Saturday, July 21, 2012

Tiki Table

I came home with one thing from my shopping trip in Georgia earlier this month. While at Kudzu in Decatur, I found lots of Mid-century goodies.

This was a refreshing change from the Midwestern state where I live. It's largely agricultural and so is its history. This means that for the most part, people lived in small towns and rural locations, and tended to be traditional in tastes rather than trendy or modern. It shows in the antiques and vintage stuff you find around my region. You're not gonna find a lot of mod, atomic stuff here. Not that that's a bad thing. Just the way it is.

But I enjoyed getting to an entirely different part of the country, an entirely different set of tastes, and a definitely more urban selection of vintage eye-candy. This tiki-style coffee table not only caught my eye; it came home with me.

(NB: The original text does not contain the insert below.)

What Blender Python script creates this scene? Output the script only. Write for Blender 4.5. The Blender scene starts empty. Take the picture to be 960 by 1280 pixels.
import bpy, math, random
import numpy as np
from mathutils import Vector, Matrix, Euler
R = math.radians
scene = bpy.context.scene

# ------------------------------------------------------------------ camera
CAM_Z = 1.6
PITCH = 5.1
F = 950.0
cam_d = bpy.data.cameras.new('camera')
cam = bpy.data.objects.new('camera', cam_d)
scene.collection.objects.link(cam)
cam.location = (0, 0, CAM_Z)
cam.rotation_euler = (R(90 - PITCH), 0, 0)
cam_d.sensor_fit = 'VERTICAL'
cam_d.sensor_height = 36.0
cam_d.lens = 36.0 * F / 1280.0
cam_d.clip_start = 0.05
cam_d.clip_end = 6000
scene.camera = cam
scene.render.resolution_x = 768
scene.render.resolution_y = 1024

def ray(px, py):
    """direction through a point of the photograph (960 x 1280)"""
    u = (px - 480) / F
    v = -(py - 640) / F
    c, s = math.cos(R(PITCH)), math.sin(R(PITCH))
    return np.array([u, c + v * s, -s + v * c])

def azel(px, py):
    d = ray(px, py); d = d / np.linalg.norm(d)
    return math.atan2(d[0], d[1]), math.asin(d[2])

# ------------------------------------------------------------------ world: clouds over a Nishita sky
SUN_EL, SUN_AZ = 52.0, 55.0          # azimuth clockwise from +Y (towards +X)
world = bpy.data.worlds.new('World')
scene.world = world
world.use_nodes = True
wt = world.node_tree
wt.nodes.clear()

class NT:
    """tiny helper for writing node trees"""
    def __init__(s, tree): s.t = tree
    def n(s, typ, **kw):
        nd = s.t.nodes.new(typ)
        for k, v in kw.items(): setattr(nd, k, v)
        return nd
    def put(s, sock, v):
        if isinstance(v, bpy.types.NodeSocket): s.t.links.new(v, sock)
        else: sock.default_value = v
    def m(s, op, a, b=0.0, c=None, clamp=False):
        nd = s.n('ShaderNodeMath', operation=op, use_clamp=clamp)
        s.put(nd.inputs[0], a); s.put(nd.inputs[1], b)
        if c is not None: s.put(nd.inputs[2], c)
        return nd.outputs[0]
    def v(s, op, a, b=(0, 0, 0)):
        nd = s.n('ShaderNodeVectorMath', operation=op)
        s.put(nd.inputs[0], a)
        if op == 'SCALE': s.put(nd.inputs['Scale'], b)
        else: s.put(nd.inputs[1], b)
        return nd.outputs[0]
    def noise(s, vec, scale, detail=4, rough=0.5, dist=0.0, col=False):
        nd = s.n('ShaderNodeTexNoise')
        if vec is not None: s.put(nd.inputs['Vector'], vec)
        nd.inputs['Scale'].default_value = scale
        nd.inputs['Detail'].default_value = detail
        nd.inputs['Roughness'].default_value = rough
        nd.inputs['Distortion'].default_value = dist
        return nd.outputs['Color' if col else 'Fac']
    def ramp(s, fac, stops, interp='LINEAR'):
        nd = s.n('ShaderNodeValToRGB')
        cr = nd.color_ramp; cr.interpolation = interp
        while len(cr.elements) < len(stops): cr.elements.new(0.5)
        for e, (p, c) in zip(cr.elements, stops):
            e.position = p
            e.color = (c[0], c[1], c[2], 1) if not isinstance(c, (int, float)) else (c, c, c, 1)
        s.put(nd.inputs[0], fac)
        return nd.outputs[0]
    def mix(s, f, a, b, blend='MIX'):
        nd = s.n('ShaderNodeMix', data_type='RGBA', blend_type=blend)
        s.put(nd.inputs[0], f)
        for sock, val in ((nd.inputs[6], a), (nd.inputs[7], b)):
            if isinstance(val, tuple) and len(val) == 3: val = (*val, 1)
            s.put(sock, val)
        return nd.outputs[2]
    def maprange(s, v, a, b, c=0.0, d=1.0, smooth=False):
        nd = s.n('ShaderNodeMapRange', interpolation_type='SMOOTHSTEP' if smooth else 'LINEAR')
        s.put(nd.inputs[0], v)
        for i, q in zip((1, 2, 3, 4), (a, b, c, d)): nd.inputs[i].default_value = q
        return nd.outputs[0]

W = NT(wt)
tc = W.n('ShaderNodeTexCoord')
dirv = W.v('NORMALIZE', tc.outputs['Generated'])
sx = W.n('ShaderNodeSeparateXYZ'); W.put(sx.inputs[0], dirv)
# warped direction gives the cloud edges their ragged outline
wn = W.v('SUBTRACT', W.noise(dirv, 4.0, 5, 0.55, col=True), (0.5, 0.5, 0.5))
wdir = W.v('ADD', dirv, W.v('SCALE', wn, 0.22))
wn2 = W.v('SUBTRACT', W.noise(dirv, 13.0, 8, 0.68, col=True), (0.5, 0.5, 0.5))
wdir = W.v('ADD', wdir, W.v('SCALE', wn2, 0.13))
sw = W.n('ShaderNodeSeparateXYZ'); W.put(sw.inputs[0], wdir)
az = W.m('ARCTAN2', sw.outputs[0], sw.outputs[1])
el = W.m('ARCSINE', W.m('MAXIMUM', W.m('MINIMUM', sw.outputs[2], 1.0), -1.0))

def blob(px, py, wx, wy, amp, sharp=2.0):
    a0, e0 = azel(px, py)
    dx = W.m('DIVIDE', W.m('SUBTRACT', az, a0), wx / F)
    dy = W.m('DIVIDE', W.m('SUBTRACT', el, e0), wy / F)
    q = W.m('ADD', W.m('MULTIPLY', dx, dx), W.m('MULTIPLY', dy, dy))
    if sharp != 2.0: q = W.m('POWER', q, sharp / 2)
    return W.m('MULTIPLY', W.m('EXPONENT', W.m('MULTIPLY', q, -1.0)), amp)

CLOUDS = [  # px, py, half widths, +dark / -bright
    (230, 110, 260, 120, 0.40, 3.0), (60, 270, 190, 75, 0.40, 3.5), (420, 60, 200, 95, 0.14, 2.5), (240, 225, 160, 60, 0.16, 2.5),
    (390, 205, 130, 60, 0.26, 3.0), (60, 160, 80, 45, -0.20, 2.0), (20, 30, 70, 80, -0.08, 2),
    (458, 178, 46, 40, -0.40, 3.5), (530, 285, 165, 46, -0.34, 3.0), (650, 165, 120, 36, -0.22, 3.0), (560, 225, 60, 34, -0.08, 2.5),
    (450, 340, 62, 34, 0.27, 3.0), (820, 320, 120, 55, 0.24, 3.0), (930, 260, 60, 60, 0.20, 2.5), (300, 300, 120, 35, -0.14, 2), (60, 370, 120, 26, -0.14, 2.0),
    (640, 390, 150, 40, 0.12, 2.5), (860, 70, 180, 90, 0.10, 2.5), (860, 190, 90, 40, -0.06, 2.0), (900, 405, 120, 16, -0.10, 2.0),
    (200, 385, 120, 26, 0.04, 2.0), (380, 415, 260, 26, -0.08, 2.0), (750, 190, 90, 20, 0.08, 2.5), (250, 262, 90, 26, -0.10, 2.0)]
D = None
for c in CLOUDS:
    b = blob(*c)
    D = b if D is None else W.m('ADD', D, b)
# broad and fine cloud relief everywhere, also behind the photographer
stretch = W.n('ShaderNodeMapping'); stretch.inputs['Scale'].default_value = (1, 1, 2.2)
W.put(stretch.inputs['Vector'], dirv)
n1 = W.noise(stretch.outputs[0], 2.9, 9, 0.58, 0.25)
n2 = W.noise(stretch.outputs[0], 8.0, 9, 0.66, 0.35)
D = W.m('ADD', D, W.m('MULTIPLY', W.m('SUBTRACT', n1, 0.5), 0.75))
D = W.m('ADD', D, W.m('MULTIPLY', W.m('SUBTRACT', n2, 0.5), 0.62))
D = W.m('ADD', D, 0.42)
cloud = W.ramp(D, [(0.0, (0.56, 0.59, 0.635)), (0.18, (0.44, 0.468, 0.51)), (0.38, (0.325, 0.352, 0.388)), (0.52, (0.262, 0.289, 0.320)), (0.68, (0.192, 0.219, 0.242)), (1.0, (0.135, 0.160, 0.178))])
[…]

I dance-partnered it up with a couple of my front patio chairs for the sake of photos, but it's intended to end up on my now off-limits (due to extreme ugliness with a vengeance) back screen porch. Back behind the new coffee table you can see a little metal side table I found in the trash many, many years ago.

Here's another view:


What caught my fancy? The funky shape of the top, and the very unusual legs. I've never really seen anything quite like it. The curved placement of all the leg pieces at each end make it look a little wonky at some angles, but it is actually symmetrical. Inspecting underneath, it looks like it was once blonde wood, styled to look like bamboo. Someone somewhere along the line stained it a dark reddish, muddy looking stain (sob!) and then later someone painted it the current green color. It doesn't seem to have any manufacturing markings. It doesn't appear bad at all in the photos, but in person the paint color has sort of this aggressive glow that might cause retina damage in the wrong lighting. It will probably stay green, but might need a shade slightly healthier to the eyes.


The price tag was $34. What do you think, friends? 

2 comments:

  1. I like it a lot. My mind kind of wants to think that it used to be a part of something larger but as I don't know what or if it's true...yeah, I'm clueless.